Nobody uses sampling for, say, an S&P500 fund.

1 comments

The user claimed:

>ETFs, hold the thing they are convertable to and are audited. the equivalent would be the stable coin having $1 in a bank account for every stable dollar they mint ... and be willing to be audited.

That is demonstrably false for the majority of ETFs, just read the above link. Holding some of the thing is not the same as being fully convertible. The user doesn't understand what sampling is and fixates on the word "synthetic" but it wasn't the original claim that most ETFs are fully synthetic in the first place. They don't have to be synthetic to not be 1-1 backed by all index constituents.
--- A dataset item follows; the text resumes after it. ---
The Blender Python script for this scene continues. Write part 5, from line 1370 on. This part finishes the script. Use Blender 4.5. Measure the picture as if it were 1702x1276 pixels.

That isn't a claim about this being good or bad, many investors consider it acceptable risk.

jeez... fine so i rounded to the third decimal place (i am clearly retarded)

1:0.9994

You happy?

https://www.marketwatch.com/investing/fund/spy/holdings

And to further correct the reccord:

the equivalent would be the stable coin having $0.9994 in a bank account for every stable dollar they mint not $0 (the $0.0006 was really the important bit in all this)

Yes, I agree with your self-assessment. Why don't you just read what sampling means?

https://www.investopedia.com/articles/investing/111715/how-v...

The very fund you linked is exactly not fully replicating. Meaning some of the stocks from the index aren't in it.

> Meaning some of the stocks from the index aren't in it.

Which stocks specifically? Their daily reporting has them owning every stock in the index.